Sunday, September 25, 2011

Basic Guide For Computer Parts & Software

By: Adriana N.

For most people, computer parts and the innards of a computer are something that rarely needs to be looked at up close. Everyone knows it has something to do with IBM and Bill Gates, but that's about it. But the fact is, today's computers parts are the result of massive technological innovations in microprocessors, semiconductors and programming. Here's a brief guide for what makes up a computer.

Most of the circuitry and the brains of a computer are nowadays built-into motherboards and processors. The rest of it is just so that these two can function properly and interface with the user. The 'rest' in this case includes keywords, monitors, the mouse, etc.

The biggest processor makers are Intel and AMD, and the choice is usually whatever happens to be the latest in the market. Choices for the motherboard and chipset are a lot more varied and depend on usage, budget, location, etc. It's best to look it up on computer hardware review and benchmarking sites before buying anything.

The other major computer parts worth mentioning include the SMPS or power supply, hard disk drive (hdd), memory (RAM) and video cards (better known as a display or graphics card). Sound cards are these days built into the motherboard, and so are modems and LAN cards required to connect to the internet or join a network. But some people might still consider getting more powerful external cards and devices for these functions.

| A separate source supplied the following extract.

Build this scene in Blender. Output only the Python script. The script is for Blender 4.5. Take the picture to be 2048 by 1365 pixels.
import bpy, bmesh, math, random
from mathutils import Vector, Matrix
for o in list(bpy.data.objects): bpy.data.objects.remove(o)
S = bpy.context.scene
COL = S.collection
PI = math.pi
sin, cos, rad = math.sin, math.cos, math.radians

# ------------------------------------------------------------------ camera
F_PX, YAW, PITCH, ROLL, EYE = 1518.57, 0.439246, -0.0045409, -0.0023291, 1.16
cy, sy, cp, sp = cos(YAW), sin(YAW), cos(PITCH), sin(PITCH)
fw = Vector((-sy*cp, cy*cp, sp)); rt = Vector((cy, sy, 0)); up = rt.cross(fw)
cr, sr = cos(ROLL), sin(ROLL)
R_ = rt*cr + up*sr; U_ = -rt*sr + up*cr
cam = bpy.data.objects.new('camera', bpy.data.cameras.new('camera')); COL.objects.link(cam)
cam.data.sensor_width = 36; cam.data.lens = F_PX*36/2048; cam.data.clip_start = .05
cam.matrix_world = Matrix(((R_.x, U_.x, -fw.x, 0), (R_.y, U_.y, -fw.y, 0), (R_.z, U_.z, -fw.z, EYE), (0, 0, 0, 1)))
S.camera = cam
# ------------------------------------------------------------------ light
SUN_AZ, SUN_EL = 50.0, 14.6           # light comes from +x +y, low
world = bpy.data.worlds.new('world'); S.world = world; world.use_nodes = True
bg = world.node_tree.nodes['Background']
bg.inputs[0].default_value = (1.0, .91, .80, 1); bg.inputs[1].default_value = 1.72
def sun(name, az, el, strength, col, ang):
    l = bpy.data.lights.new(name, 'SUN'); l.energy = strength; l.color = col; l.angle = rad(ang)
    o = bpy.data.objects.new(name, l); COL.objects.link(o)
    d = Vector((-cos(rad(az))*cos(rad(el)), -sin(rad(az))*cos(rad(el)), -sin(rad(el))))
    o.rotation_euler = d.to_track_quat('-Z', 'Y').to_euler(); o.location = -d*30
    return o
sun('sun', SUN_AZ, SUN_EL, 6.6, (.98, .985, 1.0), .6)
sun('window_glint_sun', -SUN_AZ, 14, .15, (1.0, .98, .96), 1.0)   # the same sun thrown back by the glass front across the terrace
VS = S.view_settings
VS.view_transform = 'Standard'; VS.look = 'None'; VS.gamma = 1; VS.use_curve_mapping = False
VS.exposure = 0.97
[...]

The power supply is worth mentioning because unlike other electronic gadgets, a computer's power supply is a very important and delicate part. It provides power separately to the motherboard and each motorized part (hdd, cd/dvd-rom, cooling fans, led displays). Each of these power cables is critical to the operation of the computer, and needs a strong and stable power supply.

Also to be noted that laptop computers and desktop computers have different needs, as far as parts are concerned. In a laptop, most of the parts are factory built, and there's not much room for customization by adding cards or a bigger monitor, etc. On the other hand, a desktop computer can be ripped apart, upgraded and customized with better video cards, faster LAN cards, a bigger hdd, more RAM and anything else that's required.

As far as operating systems are concerned, Microsoft Windows is still the world's most dominant OS. An OS, by the way, is what interfaces between all the hardware on one side, with all the software and the user on the other side. Alternative OS options include Unix, Linux, FreeBSD and various other Unix derivatives and clones.

Commonly used software choices for web browsers include Internet Explorer, Firefox and Chrome. Office software choices include MS-Office and OpenOffice. The rest is pretty much dependent on what the computer is to be used for.

In summary, the computer parts and software required basically depend on budget considerations and usage. For instance, someone who needs to run advanced multimedia software like Photoshop or play online video games might need a powerful desktop computer with add-on video cards, a bigger monitor and more cooling fans. Someone who simply wants to browse the web might find a factory built config for a laptop quite sufficient.